Today is March 23, 2023 -

Bet Israel Masorti Synagogue

בית ישראל" – בית הכנסת המסורתי בנתניה"

19 Yehuda Hanasi St., POB 437, Netanya 4210300, Israel
Phone: 972-(0)9-862-4345
Email: office@betisrael.org

Parshat Mishpatim 2020

Showtime is over and it’s time to get down to business. That’s the feeling we get in the transition from the sound and light show at Mount Sinai in Parshat Yitro last week, to Parshat Mishpatim today with its truckload of mitzvoth (53 of them for those who like to keep count) that repeat and reflect the ten commandments we heard last week and add many more.

It’s hard to classify and characterize the many mitzvoth we find in today’s parsha. But there is an overall purpose. Looking at the parsha, what we see are the rudiments for building an organized life; rules that apply to daily events and problems. Servants, property, damages and strangers in the land, holidays, and finally, having a picnic (really!) on Mount Sinai at God’s feet (figuratively speaking, of course).

We see that the first subject is slaves, or more accurately – servants: Israelites who sell themselves as indentured servants in order to pay off debts – that’s the most common explanation. One would think that immediately after being freed from slavery the people would not want read about slavery in the new land in the first commandments of this parsha. But there is a method to this seeming madness.
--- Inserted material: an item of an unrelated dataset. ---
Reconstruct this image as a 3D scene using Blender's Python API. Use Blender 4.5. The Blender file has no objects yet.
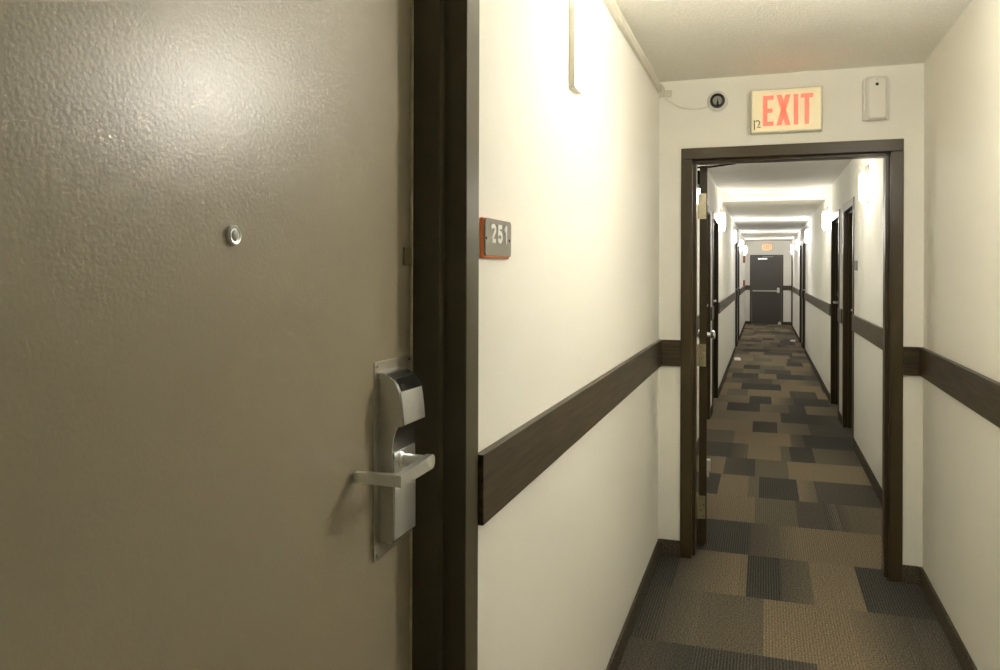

The message we receive in the first section is that, unlike the situation in Egypt, servitude for the Israelites now has an expiry date. Six years. Furthermore, servants are to be treated well. In later parshot we will see the extremes to which servant-owners have to go when they free their servants.

This, and the rest of the parsha dealing with social and economic laws, has one overarching message. Everyone is equal. Everyone deserves and must receive the same impartial treatment before the law. Widows, orphans, the old and the weak are mentioned, as are the strangers. Strangers are mentioned dozens of times in the Torah as deserving proper treatment because Israelites know what it is to be a stranger in another land.

This same message of equality is reinforced in today’s special maftir, Parshat Shekalim, where the people are told that each person over age 20 must give half a shekel, which will be used for atonement, for census taking and for upkeep of the Tent of Meeting and later the Temple. The rich can’t pay more, the poor can’t pay less. Everyone is equally involved.

Most of the commandments in today’s parsha are socioeconomic. Even those pertaining to serving God are linked to a social imperative. Sacrifice only to God, says one sentence, and the next says, And do not cheat or pressure the stranger. Don’t harass a widow or orphan.

A few sentences on we are told, “Do not take the Name in vain, and don’t follow the wicked to be a false witness. Do not follow the majority to commit evil and don’t take sides in an argument and follow the majority to bias the case. In other words, majority may rule but cannot trample the rights of others. Thus, even Man to God mitzvoth hold sway in man to man relations.

It might seem strange that a mass of former slaves, freed just two months earlier, are given all these laws about property rights, ownership, responsibility for damages caused by their animals. Moishe, don’t you see they are in the desert?

The answer is twofold. First, they lived in a country where people (not necessarily the Israelites) owned property, opened ditches in roads, caused physical harm to others, etc., and there were laws that applied to each case. So they knew about these things. Second, they were being educated for the future, when they would be in their own country. Part of the indoctrination process.

It is sad how much of our local news depicts a situation almost diametrically opposed to what we read in the Torah. No one here is naïve enough to think that any country can be run without some sort of economic hanky-panky. But laws do exist and should be followed.

Revelations about politicians, and even more depressing, about judges who use their positions for personal gain, undercut the very basis of our society – and contradict the qualifications we read last week and today for people who serve the law. This is a blow to Israel as a democracy and to the Jewish values on which Israel as a state was founded.

Weakening our foundations could engender the collapse of our whole structure, our state. When the supports of the infrastructure are intentionally removed, even a small squall can turn into disaster.

Other countries can be corrupt and not be destroyed. Several years ago Greece suffered severe economic woes but even if Greece had gone bankrupt, it faced no threat of being wiped off the map. We are different for two reasons. Despite our bona fides from the Torah, our existence here has been very short in this incarnation (you can’t count 2000 years of praying for Jerusalem as living here). And second, so many people near and far would love to see us gone.

This means that our core has to be strong. We have to have institutions and guiding principles we can believe in. Only with such belief will we have the backbone and strength needed when the going gets tough.

In a week and a half, we go to the voting booths for a third time in less than 12 months. A country can go on with no government, but only for so long. Let’s hope that we don’t have to find out how long a no-government country can actually hold together.